[START PROVIDED DATA]
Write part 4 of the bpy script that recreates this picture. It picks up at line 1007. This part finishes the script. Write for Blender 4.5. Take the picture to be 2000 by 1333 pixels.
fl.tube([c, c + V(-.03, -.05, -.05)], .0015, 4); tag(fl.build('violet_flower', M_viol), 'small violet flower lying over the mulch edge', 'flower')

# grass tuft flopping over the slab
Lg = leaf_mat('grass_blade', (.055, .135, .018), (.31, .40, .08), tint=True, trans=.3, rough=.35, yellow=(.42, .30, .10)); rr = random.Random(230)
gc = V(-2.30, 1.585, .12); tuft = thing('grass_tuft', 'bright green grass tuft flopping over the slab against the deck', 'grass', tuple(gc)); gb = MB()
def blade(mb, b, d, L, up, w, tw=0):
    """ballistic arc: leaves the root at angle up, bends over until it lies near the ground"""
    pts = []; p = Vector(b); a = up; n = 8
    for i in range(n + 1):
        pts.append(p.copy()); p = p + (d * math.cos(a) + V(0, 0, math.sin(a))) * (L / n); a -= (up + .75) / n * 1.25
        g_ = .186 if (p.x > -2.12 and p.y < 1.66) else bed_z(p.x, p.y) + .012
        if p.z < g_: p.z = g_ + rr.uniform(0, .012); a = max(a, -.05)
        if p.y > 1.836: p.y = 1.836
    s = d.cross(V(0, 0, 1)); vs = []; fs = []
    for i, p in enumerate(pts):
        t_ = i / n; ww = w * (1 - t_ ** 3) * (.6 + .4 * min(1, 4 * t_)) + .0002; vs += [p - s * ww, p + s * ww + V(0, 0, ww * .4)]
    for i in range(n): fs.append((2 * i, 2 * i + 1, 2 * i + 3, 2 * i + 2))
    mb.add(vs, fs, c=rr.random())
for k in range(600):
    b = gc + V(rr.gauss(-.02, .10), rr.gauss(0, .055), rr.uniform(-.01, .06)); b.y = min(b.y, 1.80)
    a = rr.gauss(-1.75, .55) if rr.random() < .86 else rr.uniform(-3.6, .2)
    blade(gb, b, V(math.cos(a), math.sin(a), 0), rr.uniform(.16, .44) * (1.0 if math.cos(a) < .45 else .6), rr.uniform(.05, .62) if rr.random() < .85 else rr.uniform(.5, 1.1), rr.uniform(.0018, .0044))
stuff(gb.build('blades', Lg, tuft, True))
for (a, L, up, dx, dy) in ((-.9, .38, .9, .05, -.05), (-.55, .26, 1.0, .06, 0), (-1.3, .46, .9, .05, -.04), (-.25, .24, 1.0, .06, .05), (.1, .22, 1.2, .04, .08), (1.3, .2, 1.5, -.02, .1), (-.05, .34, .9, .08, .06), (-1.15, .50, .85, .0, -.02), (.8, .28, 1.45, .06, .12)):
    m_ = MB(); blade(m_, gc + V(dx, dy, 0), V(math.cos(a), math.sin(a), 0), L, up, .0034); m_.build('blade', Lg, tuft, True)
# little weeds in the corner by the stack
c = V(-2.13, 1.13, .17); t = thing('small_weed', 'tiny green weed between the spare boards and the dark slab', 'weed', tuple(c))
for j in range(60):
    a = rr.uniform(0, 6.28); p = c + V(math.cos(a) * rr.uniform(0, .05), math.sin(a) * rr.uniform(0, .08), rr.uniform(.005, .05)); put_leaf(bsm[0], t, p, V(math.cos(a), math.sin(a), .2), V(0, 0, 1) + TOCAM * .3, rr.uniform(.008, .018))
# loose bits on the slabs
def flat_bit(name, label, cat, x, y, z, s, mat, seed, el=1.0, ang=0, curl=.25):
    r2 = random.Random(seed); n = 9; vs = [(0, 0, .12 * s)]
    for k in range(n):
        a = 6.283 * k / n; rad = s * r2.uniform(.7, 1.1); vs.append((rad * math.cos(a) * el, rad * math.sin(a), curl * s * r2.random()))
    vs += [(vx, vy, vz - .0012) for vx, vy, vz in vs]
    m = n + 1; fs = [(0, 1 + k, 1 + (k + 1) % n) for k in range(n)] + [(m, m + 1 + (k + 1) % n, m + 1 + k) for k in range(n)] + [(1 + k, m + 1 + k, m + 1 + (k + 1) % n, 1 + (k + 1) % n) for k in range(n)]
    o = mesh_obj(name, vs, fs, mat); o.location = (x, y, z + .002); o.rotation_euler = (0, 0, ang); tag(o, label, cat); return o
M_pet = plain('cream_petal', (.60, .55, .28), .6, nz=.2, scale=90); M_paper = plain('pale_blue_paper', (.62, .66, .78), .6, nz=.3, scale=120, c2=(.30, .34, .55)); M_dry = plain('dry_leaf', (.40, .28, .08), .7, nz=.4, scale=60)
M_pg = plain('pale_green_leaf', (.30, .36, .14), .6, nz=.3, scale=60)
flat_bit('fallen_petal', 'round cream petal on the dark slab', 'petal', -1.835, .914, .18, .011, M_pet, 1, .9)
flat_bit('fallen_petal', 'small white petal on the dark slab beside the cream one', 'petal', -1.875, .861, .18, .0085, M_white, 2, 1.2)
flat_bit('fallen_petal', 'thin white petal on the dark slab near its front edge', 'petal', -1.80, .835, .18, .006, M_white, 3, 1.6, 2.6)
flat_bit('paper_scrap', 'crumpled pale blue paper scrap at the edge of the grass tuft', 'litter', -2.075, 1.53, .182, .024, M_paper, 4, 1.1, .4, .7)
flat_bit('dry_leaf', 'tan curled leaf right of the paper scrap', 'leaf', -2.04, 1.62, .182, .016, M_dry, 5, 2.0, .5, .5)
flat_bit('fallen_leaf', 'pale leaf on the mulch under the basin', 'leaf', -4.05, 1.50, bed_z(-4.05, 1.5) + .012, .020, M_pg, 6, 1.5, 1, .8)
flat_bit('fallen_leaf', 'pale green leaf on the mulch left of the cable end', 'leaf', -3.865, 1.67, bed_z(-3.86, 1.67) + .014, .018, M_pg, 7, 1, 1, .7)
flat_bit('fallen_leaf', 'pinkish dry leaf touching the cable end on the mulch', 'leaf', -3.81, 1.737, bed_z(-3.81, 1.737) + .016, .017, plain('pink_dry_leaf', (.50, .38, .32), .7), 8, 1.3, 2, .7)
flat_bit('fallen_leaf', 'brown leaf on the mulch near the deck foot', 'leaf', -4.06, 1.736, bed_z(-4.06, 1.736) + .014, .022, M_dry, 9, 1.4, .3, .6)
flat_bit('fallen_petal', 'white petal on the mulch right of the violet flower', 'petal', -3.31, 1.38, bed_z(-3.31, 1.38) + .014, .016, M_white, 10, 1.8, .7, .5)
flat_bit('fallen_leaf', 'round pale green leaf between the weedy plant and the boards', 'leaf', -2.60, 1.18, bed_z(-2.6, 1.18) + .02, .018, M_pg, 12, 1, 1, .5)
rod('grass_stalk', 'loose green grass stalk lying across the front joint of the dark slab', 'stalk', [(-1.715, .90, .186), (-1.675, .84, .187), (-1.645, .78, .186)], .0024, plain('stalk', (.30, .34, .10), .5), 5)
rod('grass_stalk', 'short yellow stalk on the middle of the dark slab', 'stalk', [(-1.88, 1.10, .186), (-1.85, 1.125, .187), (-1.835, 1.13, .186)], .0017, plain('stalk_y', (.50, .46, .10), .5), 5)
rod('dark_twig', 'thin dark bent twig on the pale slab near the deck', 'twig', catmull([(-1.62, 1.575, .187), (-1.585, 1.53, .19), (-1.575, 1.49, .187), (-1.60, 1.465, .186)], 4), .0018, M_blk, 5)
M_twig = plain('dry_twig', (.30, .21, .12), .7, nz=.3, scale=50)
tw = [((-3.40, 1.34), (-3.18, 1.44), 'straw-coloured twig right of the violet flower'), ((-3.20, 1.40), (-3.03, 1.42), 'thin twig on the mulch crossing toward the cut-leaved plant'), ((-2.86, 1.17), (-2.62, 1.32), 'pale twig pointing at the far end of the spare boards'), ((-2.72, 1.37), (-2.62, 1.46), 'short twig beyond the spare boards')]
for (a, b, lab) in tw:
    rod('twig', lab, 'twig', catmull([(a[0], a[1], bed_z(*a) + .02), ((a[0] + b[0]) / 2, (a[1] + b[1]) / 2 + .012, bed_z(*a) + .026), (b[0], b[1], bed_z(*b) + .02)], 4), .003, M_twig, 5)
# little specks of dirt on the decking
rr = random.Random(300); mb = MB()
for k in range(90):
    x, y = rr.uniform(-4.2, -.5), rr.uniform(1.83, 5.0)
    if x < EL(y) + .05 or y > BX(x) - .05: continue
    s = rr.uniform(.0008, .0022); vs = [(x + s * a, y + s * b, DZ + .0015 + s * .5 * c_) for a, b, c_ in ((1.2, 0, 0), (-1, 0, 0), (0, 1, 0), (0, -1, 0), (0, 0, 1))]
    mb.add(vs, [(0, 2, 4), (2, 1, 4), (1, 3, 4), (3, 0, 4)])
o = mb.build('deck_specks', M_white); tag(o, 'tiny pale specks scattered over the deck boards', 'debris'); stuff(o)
[END PROVIDED DATA]
WHAT YOU ARE ASKED TO DO: Output exactly the leading lines of the data, up to and including the line marked by "fl.tube([c, c +".

ANSWER FOR THE TASK:
Write part 4 of the bpy script that recreates this picture. It picks up at line 1007. This part finishes the script. Write for Blender 4.5. Take the picture to be 2000 by 1333 pixels.
fl.tube([c, c + V(-.03, -.05, -.05)], .0015, 4); tag(fl.build('violet_flower', M_viol), 'small violet flower lying over the mulch edge', 'flower')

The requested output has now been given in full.